Cesium in 2013 - Visual Quality


Part of our mission is for Cesium to have the best possible visual quality. As a graphics enthusiast, this is particularly dear to me. The biggest improvement we have planned is 3D models (part of the Content discussion).

There are several other important areas that I’d like to see as priorities allow:

  • Terrain Ambient Occlusion - AO makes areas in valleys darker than areas widely exposed to the sun. This significantly improves the overall look.
  • Data-Driven Renderer - The DDR enabled us to add culling (for performance) and multi-frustum rendering (for eliminating z-fighting artifacts) to all primitives, while making rendering code easier to write. However, we have only seen some of the possibilities I’d like to see cube-map generation for reflection and refraction, and a shadow mapping pass. These effects are widely used in games, but not often seen in virtual globes. Let’s change that.
  • Post-Processing Effects - In a hackathon project, we saw what was possible with screen-space post-processing effects. Some of these, namely brightness, contrast, and gamma, have made their way into imagery layers. In 2013, I’d like to see a scriptable post-processing framework for effects like fog, glow, depth of field, and motion blur. Again, these are widely used in games, but rarely seen in virtual globes.
  • Materials and Lighting - The material system if off to a nice start, allowing us to describe the appearance of surfaces. We need materials on polylines and perhaps imagery layers, as well as a flushed out lighting system.
  • Columbus View Architecture - under-the-hood this needs significant cleanup.
    What visual quality improvements are most important to you?
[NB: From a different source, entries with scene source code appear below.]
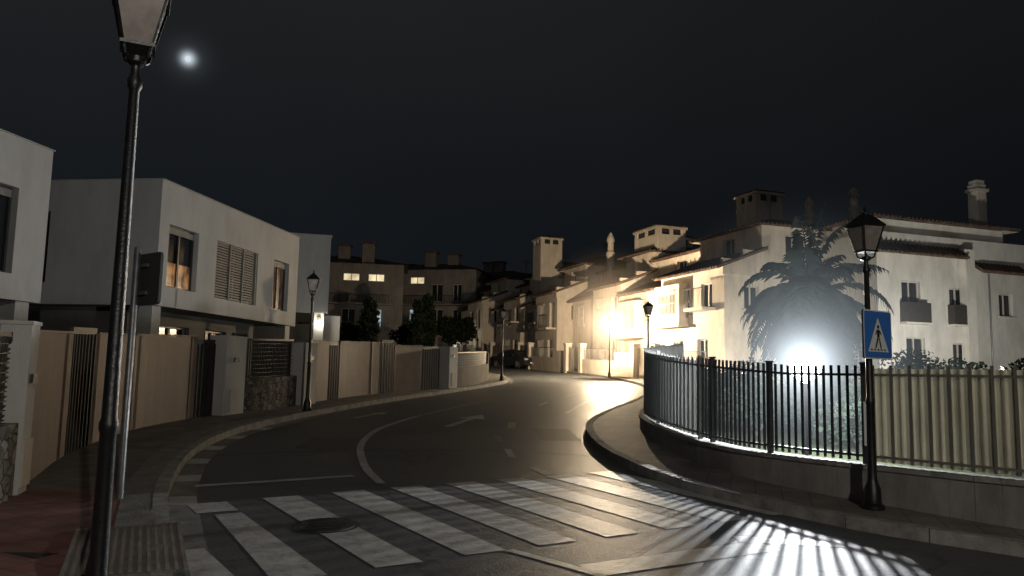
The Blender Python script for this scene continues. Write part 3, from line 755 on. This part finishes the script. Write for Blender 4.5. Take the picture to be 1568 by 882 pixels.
def block(b, X0, X1, Y0, Y1, z0, z1, m, street=(), end=()):
    b.facade(W(X0, Y1, z0), -nY, -nX, Y1-Y0, z1-z0, list(street), m)
    b.facade(W(X0, Y0, z0), nX, -nY, X1-X0, z1-z0, list(end), m)
    b.facade(W(X1, Y0, z0), nY, nX, Y1-Y0, z1-z0, [], m)
    b.facade(W(X1, Y1, z0), -nX, nY, X1-X0, z1-z0, [], m)
    b.face([W(X0, Y0, z1), W(X1, Y0, z1), W(X1, Y1, z1), W(X0, Y1, z1)], m)
def tower(b, X, Yl, z0, z1, wx, wy, m, holes=2):
    lbox(b, X-wx/2, X+wx/2, Yl-wy/2, Yl+wy/2, z0, z1-.75, m)
    lbox(b, X-wx/2+.12, X+wx/2-.12, Yl-wy/2+.12, Yl+wy/2-.12, z1-.75, z1-.35, stone_dark)
    for fx in (-1, 1):
        for fy in (-1, 1):
            cx, cy = X+fx*(wx/2-.17), Yl+fy*(wy/2-.17); lbox(b, cx-.17, cx+.17, cy-.17, cy+.17, z1-.75, z1-.35, m)
    for i in range(1, holes):
        t = -1+2*i/holes
        cx = X+t*wx/2; lbox(b, cx-.12, cx+.12, Yl-wy/2, Yl+wy/2, z1-.75, z1-.35, m)
        cy = Yl+t*wy/2; lbox(b, X-wx/2, X+wx/2, cy-.12, cy+.12, z1-.748, z1-.352, m)
    lbox(b, X-wx/2-.1, X+wx/2+.1, Yl-wy/2-.1, Yl+wy/2+.1, z1-.35, z1-.2, m)
    hip(b, X-wx/2, X+wx/2, Yl-wy/2, Yl+wy/2, z1-.19, .3, .06)
def pot(b, X, Yl, z0, z1, r=.3):
    p = W(X, Yl, 0); H = z1-z0
    b.lathe((p.x, p.y, z0), [(r, 0), (r, H*.45), (r*1.25, H*.5), (r*1.25, H*.56), (r*.85, H*.6), (r*.85, H*.78), (r*1.1, H*.8), (r*1.05, H*.86), (r*.4, H*.97), (.03, H)], render_cream, 12)
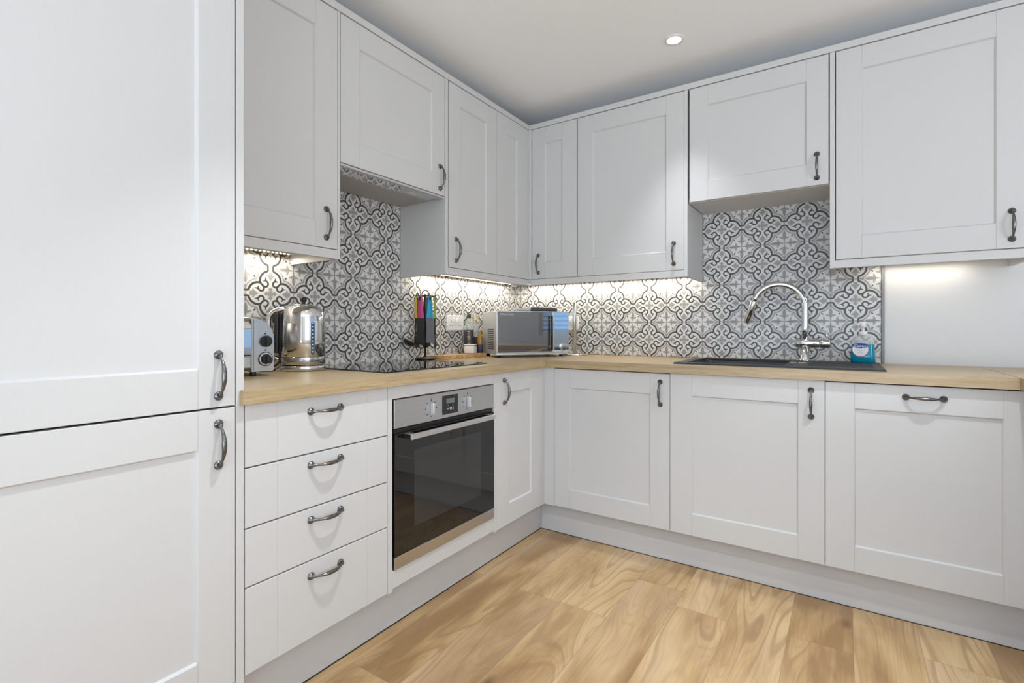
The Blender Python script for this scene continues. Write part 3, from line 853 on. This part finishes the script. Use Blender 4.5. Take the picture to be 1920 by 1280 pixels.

To add another one to the list…

We should experiment with per-fragment surface imagery LOD selection/blending. In other words, when rendering the imagery on a terrain tile, compute the desired level of detail as a continuous function per fragment and use that to blend between the two adjacent imagery levels of detail. This should eliminate the hard line that is visible with many imagery providers, like Bing Maps, that have very different-looking imagery in adjacent LODs.


Ah, yes. Good call. I’m definitively interested in this and curious to see how it looks with labels.